I realize that this is a touchy question. I am actually interested in the answer and will accept any answer that is given that does not constitute a personal attack on any other answer that’s given - but I want people to answer without fear of censure.


Mar. 11th, 2013 01:23 am (UTC)
I own a copy of Cloud's End, but I haven't read it yet. I've read Mockingbird, Firecracker and Galveston. I own Nobody's Son (which my partner has read but I haven't yet) and The Night Watch, which I haven't read because I need to read Resurrection Man first and that means finding a copy.

I'm a bibliophile, my to-read pile is more a to-read shelf, I've got a few hundred books waiting in the wings for me to read them.
Oct. 7th, 2014 08:28 am (UTC)
This is about 7 months late, but if it's still relevant I've read both Resurrection Man and The Night Watch twice and if you are going for plot continuity or pieces of characters' lives they are completely fine to read in any order. They're set in the same world with the same magic returns phenomnenon, and that's all. If you're going chronologically because patterns are pleasant or because you want to see Stewart's development as a writer or some other reason, the reading order is important there.

I love Sean Stewart's books. I wish he were writing more!

Edit: oh my, I'm a year and 7 months late. (On the other hand, my own to-read bookcases see some books wait a really long time...)

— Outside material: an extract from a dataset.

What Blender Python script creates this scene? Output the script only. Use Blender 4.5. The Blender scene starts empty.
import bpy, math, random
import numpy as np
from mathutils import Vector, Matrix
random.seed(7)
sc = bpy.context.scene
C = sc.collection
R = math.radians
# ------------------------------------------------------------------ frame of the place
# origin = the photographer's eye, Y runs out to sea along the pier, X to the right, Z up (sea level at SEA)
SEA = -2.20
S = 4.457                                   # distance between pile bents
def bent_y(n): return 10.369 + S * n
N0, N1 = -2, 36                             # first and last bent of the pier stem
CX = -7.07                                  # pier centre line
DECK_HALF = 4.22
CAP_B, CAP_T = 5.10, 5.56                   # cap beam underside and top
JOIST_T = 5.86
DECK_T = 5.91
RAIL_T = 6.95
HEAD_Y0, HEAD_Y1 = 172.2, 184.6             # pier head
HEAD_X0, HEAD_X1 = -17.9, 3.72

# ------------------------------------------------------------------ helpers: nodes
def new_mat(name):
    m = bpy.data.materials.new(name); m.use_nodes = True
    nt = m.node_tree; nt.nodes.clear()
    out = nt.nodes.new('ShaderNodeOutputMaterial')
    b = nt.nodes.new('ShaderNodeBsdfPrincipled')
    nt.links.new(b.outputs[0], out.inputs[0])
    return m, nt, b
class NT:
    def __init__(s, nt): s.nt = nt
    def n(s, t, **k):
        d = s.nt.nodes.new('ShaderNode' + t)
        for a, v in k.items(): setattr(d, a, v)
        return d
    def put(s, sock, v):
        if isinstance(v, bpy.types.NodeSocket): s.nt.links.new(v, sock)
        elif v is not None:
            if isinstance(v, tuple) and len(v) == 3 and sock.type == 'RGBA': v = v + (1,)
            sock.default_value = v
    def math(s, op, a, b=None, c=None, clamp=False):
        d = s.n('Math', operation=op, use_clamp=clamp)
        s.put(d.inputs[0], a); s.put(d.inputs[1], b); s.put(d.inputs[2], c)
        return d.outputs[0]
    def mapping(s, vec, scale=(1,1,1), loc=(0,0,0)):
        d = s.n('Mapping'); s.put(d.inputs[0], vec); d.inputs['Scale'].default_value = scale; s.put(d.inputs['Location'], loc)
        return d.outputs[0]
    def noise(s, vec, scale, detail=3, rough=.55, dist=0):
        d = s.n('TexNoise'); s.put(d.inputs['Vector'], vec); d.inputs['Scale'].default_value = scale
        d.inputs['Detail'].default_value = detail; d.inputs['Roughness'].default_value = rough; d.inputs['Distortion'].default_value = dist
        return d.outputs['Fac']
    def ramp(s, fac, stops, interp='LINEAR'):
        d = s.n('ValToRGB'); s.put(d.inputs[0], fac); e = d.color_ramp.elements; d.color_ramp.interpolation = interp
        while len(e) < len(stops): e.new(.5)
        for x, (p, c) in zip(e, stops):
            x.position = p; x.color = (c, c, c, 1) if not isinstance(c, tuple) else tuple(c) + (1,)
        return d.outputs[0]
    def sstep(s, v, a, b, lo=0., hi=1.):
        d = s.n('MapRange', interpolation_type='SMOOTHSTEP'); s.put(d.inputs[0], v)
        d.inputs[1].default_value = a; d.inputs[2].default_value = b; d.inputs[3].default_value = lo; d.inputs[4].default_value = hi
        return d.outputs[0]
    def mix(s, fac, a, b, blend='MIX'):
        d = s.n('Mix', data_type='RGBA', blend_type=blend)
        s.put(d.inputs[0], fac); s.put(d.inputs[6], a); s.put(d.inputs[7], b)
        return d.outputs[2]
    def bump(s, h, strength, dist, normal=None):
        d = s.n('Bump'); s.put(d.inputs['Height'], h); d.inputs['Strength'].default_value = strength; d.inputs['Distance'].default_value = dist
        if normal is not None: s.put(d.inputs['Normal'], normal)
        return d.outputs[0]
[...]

Edited at 2014-10-07 08:30 am (UTC)
Oct. 7th, 2014 08:38 am (UTC)
Okay, that is good to know, since I still haven't bought the first book. Thank you.
Oct. 7th, 2014 09:29 am (UTC)
LOL, you're welcome!

The Night Watch, Nobody's Son, and Passion Play have always been my favourite Sean Stewart novels.
Oct. 7th, 2014 09:40 am (UTC)
Well I haven't read any of those three, though I own two of them. The first I read was Mockingbird, so I have a big sentimental love for that. I liked Firecracker nearly as much. Galveston I found interesting, but I found I had to work harder to like the characters.